Exactly the lines from the line with "snow = np.maximum(snow, sstep(12500, 14000, r)" to the line with "return snow, crag, clear" should be extracted, both included, with no other lines.
*** Information given ***
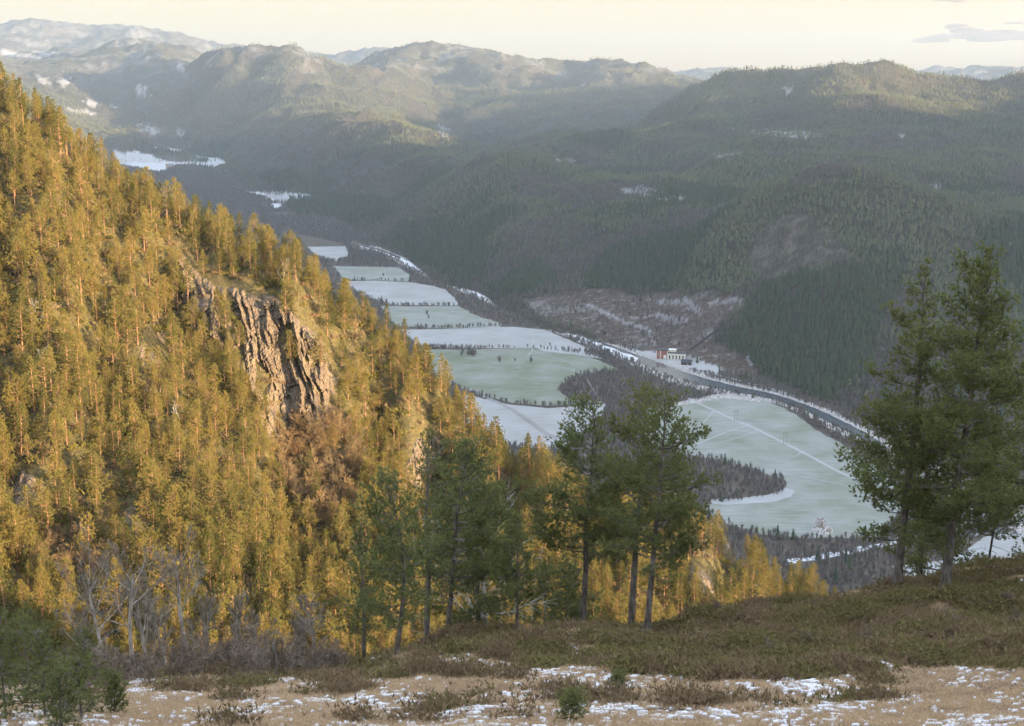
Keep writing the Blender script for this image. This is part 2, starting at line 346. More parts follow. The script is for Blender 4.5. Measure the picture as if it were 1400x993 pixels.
def masks(x, y, z):
    u, v = px(x, y, z); r = np.hypot(x, y); n = fbm(x, y, 90, 4, 101); jit = 3.0 * fbm(x, y, 120, 4, 103)
    snow = np.zeros(len(x)); ok = (y > 800)
    for pl in FARFIELDS: snow[inpoly(u + jit, v + jit * .4, pl) & ok] = 1.0
    jb = 5.0 * fbm(x, y, 60, 4, 104)
    for pl in BOGS: snow[inpoly(u + jb, v + jb * .4, pl) & ok] = .55
    for pl in FARISLE: snow[inpoly(u, v, pl) & ok] = 0.2
    clear = np.where(inpoly(u + jit * 3 + jb, v + jit * 2.2 + jb * .5, CLEAR) & (y > 1500) & (y < 3000), 1.0, 0.0)
    crag = np.where(inpoly(u + jit * 3, v + jit * 3, CRAG) & (y > 2000) & (y < 3000), 1.0, 0.0) + np.where(inpoly(u, v, SCREE) & ok, .8, 0.0)
    for pl in STREAKS: snow[inpoly(u + jb * .5, v + jb * .3, pl) & (y > 1500) & (y < 3200)] = .48
    snow[inpoly(u + jb * .2, v + jb * .1, YARD) & (y > 1700) & (y < 2400)] = .6
    # bare upland: more snow the higher and the farther
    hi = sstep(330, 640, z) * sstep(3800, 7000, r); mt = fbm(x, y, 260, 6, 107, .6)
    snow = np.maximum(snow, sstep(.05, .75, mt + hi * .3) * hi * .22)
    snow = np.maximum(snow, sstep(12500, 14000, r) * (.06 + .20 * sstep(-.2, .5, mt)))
    snow = np.maximum(snow, clear * sstep(.1, .6, n) * .22)
    return snow, crag, clear

# ------------------------------------------------------------------ one terrain sheet, split into its kinds of ground
def build_terrain():
    R = [0.5]
    while R[-1] < 24500:
        r = R[-1]; R.append(r + (1.5 if r < 18 else .16 if r < 70 else max(.3, min(r * .0065, 3.0 if r < 1000 else 1e9))))
    R = np.array(R)
    d = math.radians
    A = np.concatenate([np.linspace(-math.pi, -d(30), 60, endpoint=False), np.linspace(-d(30), -d(21.5), 70, endpoint=False), np.linspace(-d(21.5), d(21.5), 520, endpoint=False), np.linspace(d(21.5), d(30), 70, endpoint=False), np.linspace(d(30), math.pi, 60)])
    RR, AA = np.meshgrid(R, A, indexing='ij'); X = RR * np.sin(AA); Y = RR * np.cos(AA)
    x = X.ravel(); y = Y.ravel()
    z, f, fl, g, mound = height(x, y, True)
    nA = len(A); i = np.arange(len(R) - 1)[:, None] * nA; j = np.arange(nA - 1)[None, :]
    F = np.stack([i + j, i + j + 1, i + nA + j + 1, i + nA + j], -1).reshape(-1, 4)
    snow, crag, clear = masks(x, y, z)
    fr = RR.ravel()[F[:, 0]]; isfl = (np.maximum(f, g) <= fl + .02)
    ff = isfl[F].sum(1) >= 2
    cls = np.where(fr < 130, 0, np.where(ff, 2, np.where(fr < 1250, 1, np.where(fr < 7600, 3, 4))))
    kk = (y > 15) & (y < 90) & (np.abs(x) < 50); pa = np.zeros(len(x)); pa[kk] = knoll_snow(x[kk], y[kk], mound[kk]); z = z + .07 * pa
    V = np.stack([x, y, z], 1)
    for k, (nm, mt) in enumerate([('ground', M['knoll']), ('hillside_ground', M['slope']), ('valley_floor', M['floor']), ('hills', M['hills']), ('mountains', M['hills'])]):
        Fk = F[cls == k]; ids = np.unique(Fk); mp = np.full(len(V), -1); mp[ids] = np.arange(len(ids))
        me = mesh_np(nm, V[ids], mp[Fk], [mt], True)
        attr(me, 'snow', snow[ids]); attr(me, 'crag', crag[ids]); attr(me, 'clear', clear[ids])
        if k == 0: attr(me, 'mound', mound[ids]); attr(me, 'patch', pa[ids]); attr(me, 'peat', peat(V[ids, 0], V[ids, 1]))
        tag(link(nm, me), kind='structure')

def peat(x, y):
    q = hit(915, 972); w = hit(380, 968)
    a = np.exp(-(((x - q[0]) / 1.1) ** 2 + ((y - q[1]) / 1.0) ** 2)); b = np.exp(-(((x - w[0]) / .8) ** 2 + ((y - w[1]) / .8) ** 2)) * .7
    return sstep(.3, .7, a + b + fbm(x, y, .8, 3, 131) * .4)
def knoll_snow(x, y, mound):
    n = fbm(x, y * 1.7, .42, 3, 111, .6) + fbm(x, y * .7, 3.0, 3, 115) * .55 - mound * .30 
    return sstep(.47, .59, n)

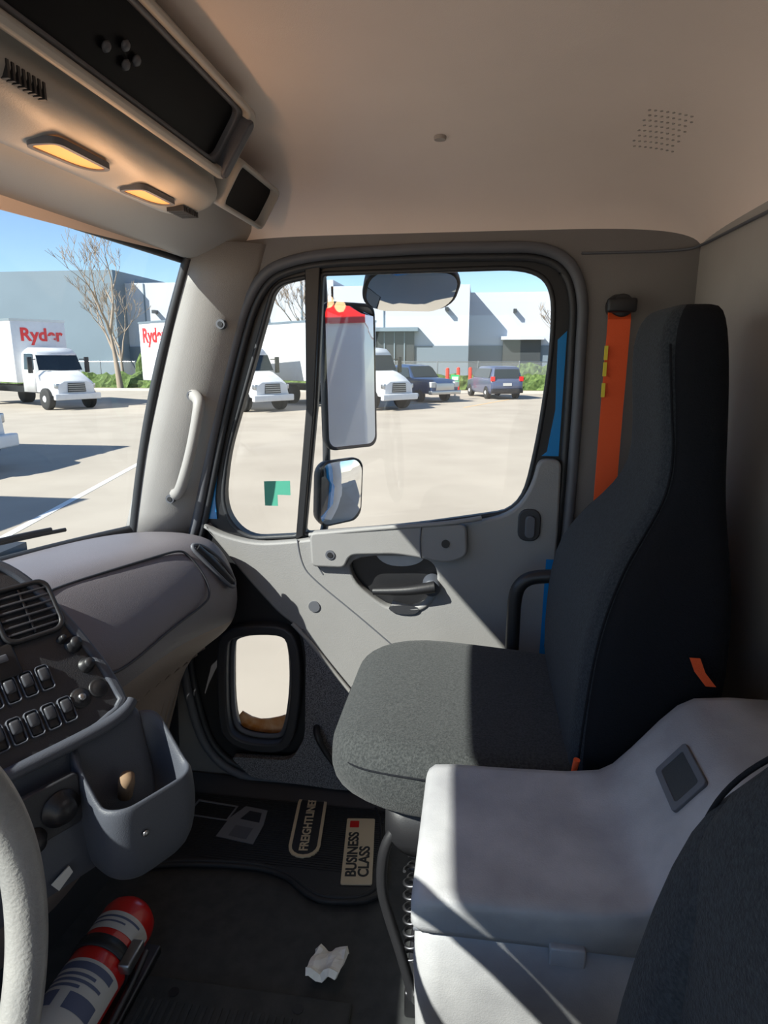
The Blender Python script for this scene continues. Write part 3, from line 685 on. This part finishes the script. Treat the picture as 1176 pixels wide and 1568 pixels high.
***
Written solution>
    snow = np.maximum(snow, sstep(12500, 14000, r) * (.06 + .20 * sstep(-.2, .5, mt)))
    snow = np.maximum(snow, clear * sstep(.1, .6, n) * .22)
    return snow, crag, clear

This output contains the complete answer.